In the different neighborhoods also weekly farmers' markets take place, like shown on the photo far below in Ana Poli. 


 


Already on the first day, we climbed up to Ano Poli, the upper city, and to the Acropolis, the fortress. It's been a long, but rewarding walk: gorgeous views, great history, lots of interesting architecture of different periods, walls, towers, cloisters, churches - in total a big difference to the modern, hectic downtown along the waterfront. 

 


 


Most impressive: the Heptapyrgion, the fortress of Thesslaoniki, from Byzantine times, later used as a prison. Idyllic: the Vlatades monastery dating in the 14th century with a beautifully decorated church. 

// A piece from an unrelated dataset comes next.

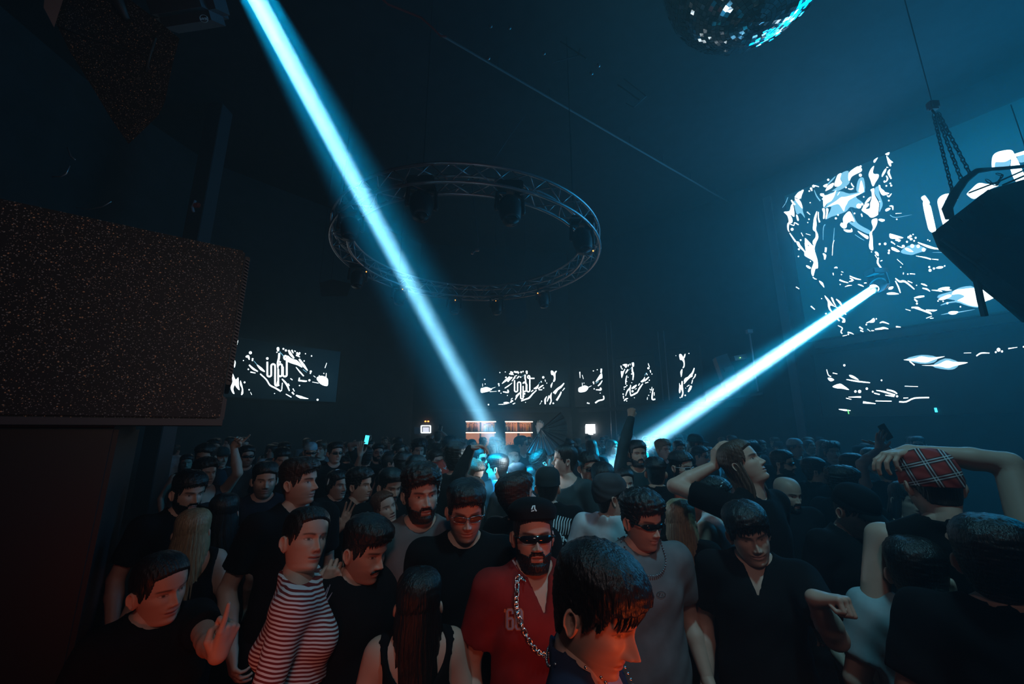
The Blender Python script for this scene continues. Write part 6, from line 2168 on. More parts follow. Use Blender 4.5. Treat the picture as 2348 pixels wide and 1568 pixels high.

The Trigonion Tower (left) also functioned as a military fortification and nowadays offers great views from a platform. The historic old town, Ano Poli, has still many old buildings from osmanic times with alcoves and wood constructions - reminded us a lot of Crete! It has pitturesque corners, too, where - like so often in Greece - decay and beauty goes side by side. 



 

 Main square in Ano Poli above

 

Museums: The Archeological Museum - nice, not too overwhelming, and, of course, I knew it from the time I wrote my doctoral thesis:  two copies of the Aphrodite type (Louvre-Neapel) I did my research on are stored in this museum.


 

 The Byzantine Museum was equally interesting, a stroll through byzantine times, nicely arranged exhibitions in a modern building. 

Downtown Thessaloniki is full of archeological remains. Excavations at every corner, from Hellenistic  through Roman to Byzantine and Ottomanic times. Probably most impressive is the palace complex of Galerius, built at the turning-point of  Roman and Byzantine. 

Also, the Rotunda (left) with its later-added minaret talks history, as well as the triumphal arch of Galerius dating in 303 AD. There is the Roman Agora and many other archeological excavations to visit, popping up everywhere on the way.

 

  

Latest addition to the cultural scene is the Thessalonikeon Metropolis, where antiquities, discovered during the new Metro construction are exhibited since May 2026. Also, in the new metro stations (a ticket costs 60 cents by the way!) parts of the findings are shown and old  foundations carefully preserved (photo below). 


 

The museum itself is housed in the Pavlos Melas military camp, a bit out of town, easily to be reached by bus. It's located in one of the Barracks Buildings (above, right) and surrounded by a newly planted park, still an on-going project. 

 


The old, almost shadeless waterfront promenade was expanded towards the South ("Nea Paralia"), starting at the "White Tower", which we visited one day (exhibitions about the city history) and climbed up. On the way south towards the Megaron Musikis, the modern concert hall, are different garden sections, some monuments and modern artwork like the Zongolopoulos, the "umbrellas".  Also, there's a bit more shade thanks to more trees and despite the broad paved trail.   






We walked around 15 km every day, saw lots of murals on walls, found only few kiosks (formerly, very common in Greece!) and almost none with papers or magazines anymore. Water is real cheap, but comes in plastic bottles, beaches are not too clean. Lots of restaurants and cafés and shopping, fancy brand stores and some vintage, too. 

Especially around Plateia Aristotelou (left photo) the "hoi polloi" feel comfy, whereas in Ladadika, a former commerce district, the night owls, diners and the party-goers are meeting.

 


Thessaloniki is a modern hub with a harbor where some ferries and, apparently, not too many big cruiseships dock. Mostly, container ships bringing are bringing goods from who-knows-where/Asia? 

Pier One at the Port of Thessaloniki houses two branches of the MOMus, the Museum of Modern Art (digital art and photography), photo below, some restaurants and a historic warship, the "HS Velos", operating as a floating Naval Museum. 


We had a great time in Thessaloniki - interesting walks and discoveries, old & new, top-notch and run-down, downtown and neighborhoods, good food, wine and beer, great museums and sights. But, especially, we enjoyed meeting our friend Mimi and spending time with her.